La guerre a atteint Bunia après des mois d’affrontements. “C’étaient des horreurs”, se souvient-elle.”Des femmes étaient violées”, des gens décapités, des miliciens “se promenaient avec leurs têtes dans la ville”. Elle dit avoir caché indifféremment chez elle des Hema et des Lendu. “C’était un grand risque, mais j’ai expliqué à mes enfants qu’on n’allait pas laisser les gens se faire tuer”.

En 2003, elle est élue présidente de l’Assemblée intérimaire spéciale de l’Ituri, une institution “atypique”, où “ceux qui s’entretuaient devaient parler de la paix et trouver des solutions”. La présidente était là “pour diriger les débats, calmer les émotions”, soupire-t-elle.

Trois jours après son élection, Pétronille Vaweka est prise en otage et menacée de recevoir “une balle dans la tête” par des militaires ougandais qui occupaient l’Ituri, en complicité avec les milices locales.

“Ma mission était d’arrêter la guerre”

Un militaire ougandais lui a dit, “Depuis quand une femme doit avoir une si grande responsabilité ? Tu dois déclarer maintenant que tu n’es plus présidente !”. En juin de la même année, Pétronille Vaweka est nommée députée nationale de la transition puis, en avril 2004, “commissaire de district” de l’Ituri, poste correspondant aujourd’hui à gouverneur de province.

À ce niveau de responsabilité, “ma mission était d’arrêter la guerre, de sensibiliser les différentes communautés à la cohabitation pacifique et de réconcilier l’Ituri avec le gouvernement central”, résume Pétronille Vaweka. “C’est vrai, les groupes armés sont des assassins, mais à chaque fois qu’ils m’ont donné une parole, ils l’ont tenue”, souligne-t-elle.

Après quatre ans de conflit et l’intervention d’une force militaire européenne, la paix a été restaurée et l’autorité de l’État rétablie. “Ce n’était pas facile mais nous y sommes parvenus”, dit-elle.
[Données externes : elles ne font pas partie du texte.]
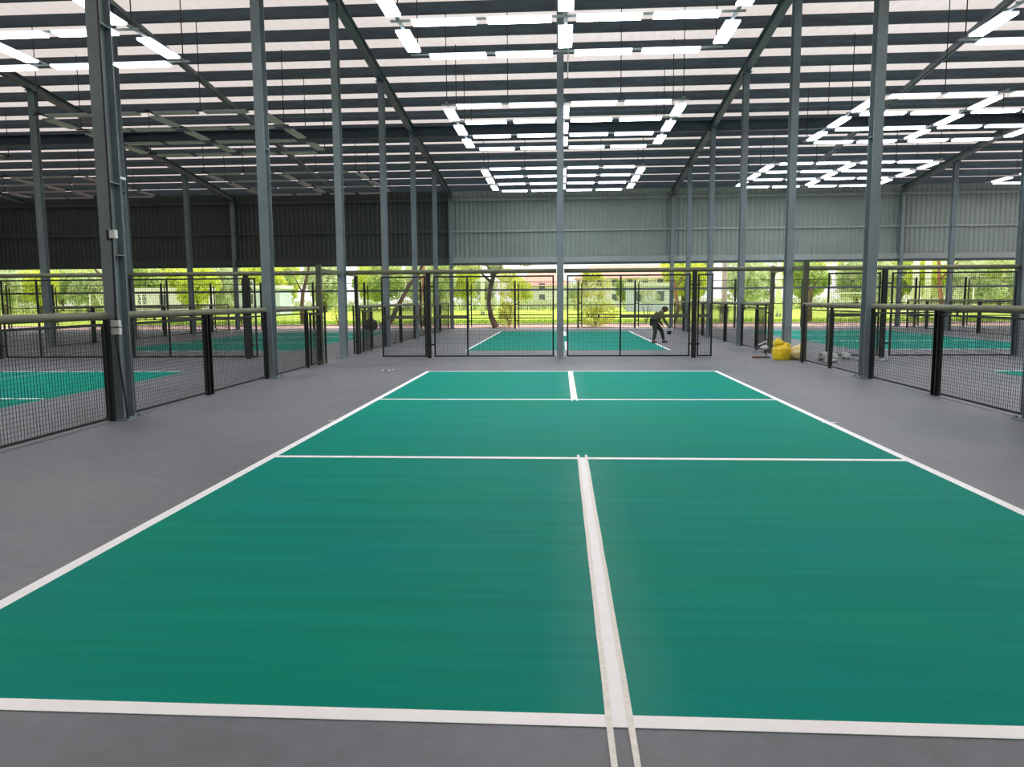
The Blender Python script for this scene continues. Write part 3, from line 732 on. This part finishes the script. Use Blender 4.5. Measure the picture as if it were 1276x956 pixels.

La militante rappelle aussi que des chefs de guerre avaient été traduits devant la Cour pénale internationale (CPI).

Le prix Women Building Peace : un “cadeau” pour la RDC

“Je suis de la société civile, et comme telle, je garde ma liberté”, assure-t-elle avec un brin de méfiance envers les politiques qui, à ses yeux, “sont changeants, comme les groupes armés”. Depuis 2008, Pétronille Vaweka est installée à Kinshasa, où elle cultive ses champs et dirige le Centre des femmes engagées pour la paix en Afrique (Fepa), qui a des bureaux dans plusieurs villes de l’Est.

Bunia, Goma, Kigali ou Nairobi, Pétronille Vaweka continue aussi à sillonner les Grands Lacs et de rencontrer des membres des groupes qui ont repris les armes depuis six ans, au prix, encore une fois, de milliers de morts et de déplacés.

En tant que lauréate pour le Women Building Peace, elle déclare que “un cadeau pour la RDC, pour les femmes, pour les filles et aussi pour les hommes, ces gens de la base qui se battent et veulent changer quelque chose dans ce pays”.